Reputation: 2060
I'm currently trying to figure out how the SUID-bit and the corresponding functions seteuid and geteuid work. So I wrote this little program:
#include <unistd.h>
#include <stdlib.h>
#include <stdio.h>
#include <errno.h>
int main(int argc, char **argv) {
printf("oldid %d\n", geteuid());
if(seteuid(0) == -1)
perror("seteuid faied");
printf("newid %d\n", geteuid());
return 0;
}
Compiled it, changed its owner to root and the s-bit for the owner of the file:
[chris@myhost Test]$ ls -l test
-rwsr-xr-x 1 root root 4830 Apr 5 07:56 test
But then the produced output looks like this:
[chris@myhost Test]$ ./test
oldid 0
newid 0
And this is something I do not understand. According to what I have found the first call of geteuid should actually return the userid of the caller of this program (i.e. chris - my ID would be 1000), but the program shows root as the effective user id.
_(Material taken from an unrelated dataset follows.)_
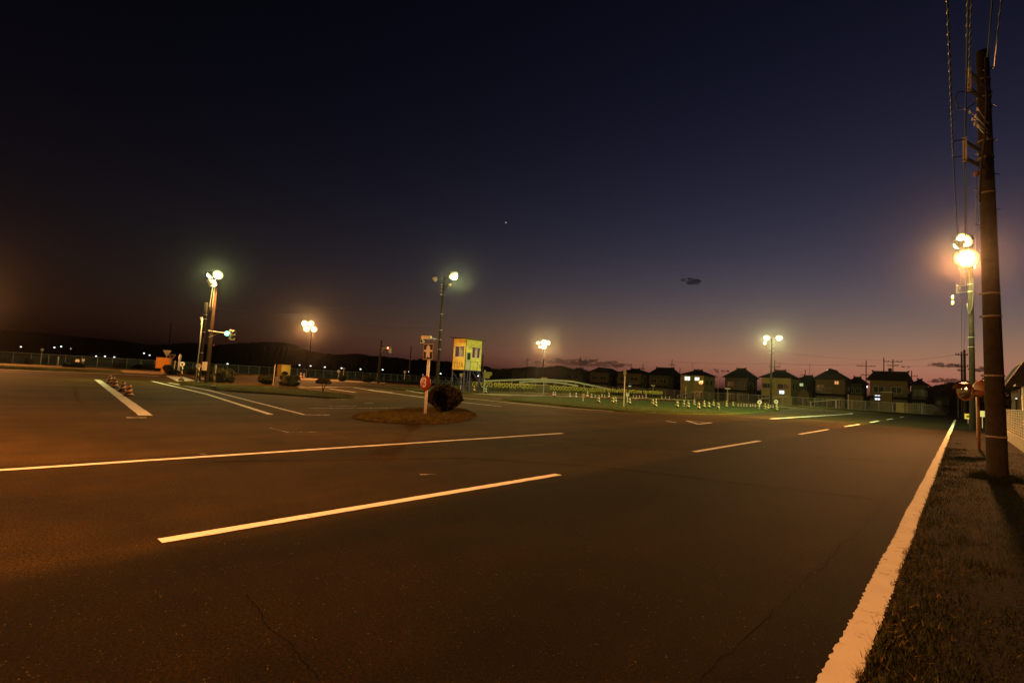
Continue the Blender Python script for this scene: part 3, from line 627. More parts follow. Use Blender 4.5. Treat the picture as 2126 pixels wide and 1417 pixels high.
# third pair of poles at the end of the road
def far_pole(label, p, h, arms=(), tr=None, r0=.16, r1=.11, name='utility_pole', group=None):
    t = thing(name, label, 'pole', p, R(0), group); pole_mesh(h, r0, r1, 8).build('shaft', M_CONC, t, True)
    for dz, half, rz in arms:
        mb = MB(); mb.box((0, 0, h-dz), (2*half, .10, .12), rz); oa = mb.build('cross_arm', M_DSTEEL, t)
        for s_ in (-.95, -.5, .5, .95):
            m2 = MB(); m2.lathe([(.03, h-dz+.06), (.07, h-dz+.1), (.07, h-dz+.25), (.02, h-dz+.3)], 6, (s_*half*math.cos(rz), s_*half*math.sin(rz), 0)); m2.build('insulator', M_DSTEEL, oa)
    if tr:
        mb = MB(); mb.lathe([(.3, h-tr-.5), (.34, h-tr-.45), (.34, h-tr+.35), (.3, h-tr+.4)], 10, (-.55, 0, 0)); mb.box((-.3, 0, h-tr), (.5, .1, .1)); mb.build('transformer', M_DSTEEL, t)
    return t
p3 = gd(2004, 74); far_pole('plain dark pole at the road end, right of the pair', p3, zat(p3, 726), (), None, .19, .14)
p3b = gd(1998, 80); far_pole('pole with crossarms and transformer at the end of the road', p3b, zat(p3b, 730), ((.5, .75, .3), (2.3, .8, .3), (3.0, .5, .3)), 5.4)
# poles standing behind the houses and the tyre wall
for px, dep, top, arms, tr, lab in (
    (1092, 150, 741, ((.8, .45, .6),), None, 'thin pole with one short arm left of the long cloud'),
    (1202, 150, 740, ((1.0, .4, .6), (4.2, .6, .6)), 5, 'dark pole with fittings rising through the long cloud'),
    (1308, 150, 754, ((3.2, .5, .6),), None, 'small pole at the right end of the long cloud'),
    (1333, 150, 755, ((1.5, .6, .3), (3.4, .9, .3)), None, 'crossarmed pole between the two leftmost lit houses'),
    (1393, 150, 746, ((1.6, .8, .3),), None, 'slim pole with one arm above the flat dark roof'),
    (1410, 150, 763, (), None, 'short bare pole left of the house with two lit windows'),
    (1607, 130, 748, ((1.6, 1.3, .35),), 4.6, 'pole with a wide arm just right of the two lamp floodlight pole'),
    (1671, 150, 767, ((1.7, 1.4, .2),), None, 'low crossarmed pole between two dark roofs'),
    (1798, 125, 748, ((1.4, 1.9, .2), (3.6, 1.1, .2)), 8.5, 'pole with two crossarms above the bluish street lamp'),
    (1835, 118, 742, ((6.4, .9, .2), (8.4, .9, .2)), None, 'tall bare mast in front of the house with a tiled ridge'),
    (1854, 116, 746, ((.5, 1.7, .15), (1.4, 1.0, .15)), 2.4, 'pole with wide crossarm and transformer right of the bare mast'),
    (1893, 125, 769, ((1.4, 1.2, .2),), None, 'low pole with an arm at the right gable'),
    (848, 95, 718, (), None, 'slim bare pole left of the arrow sign'),
    (999, 88, 735, (), None, 'slim bare pole right of the yellow control tower'),
    (345, 115, 668, (), None, 'faint thin mast above the orange block on the far left')):
    p = gd(px, dep); far_pole(lab, p, zat(p, top), arms, tr, .13, .09)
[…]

Can anyone explain me why this is the case?
Upvotes: 4
Views: 9707
Reputation: 86651
From the man page of geteuid()
on my Mac (OS X 10.6.7):
The real user ID is that of the user who has invoked the program. As the effective user ID gives the process additional permissions during execution of ``set-user-ID'' mode processes, getuid() is used to determine the real-user-id of the calling process.
Since you have set the suid bit, the effective user id of the program is the file owner (root) from the start of execution.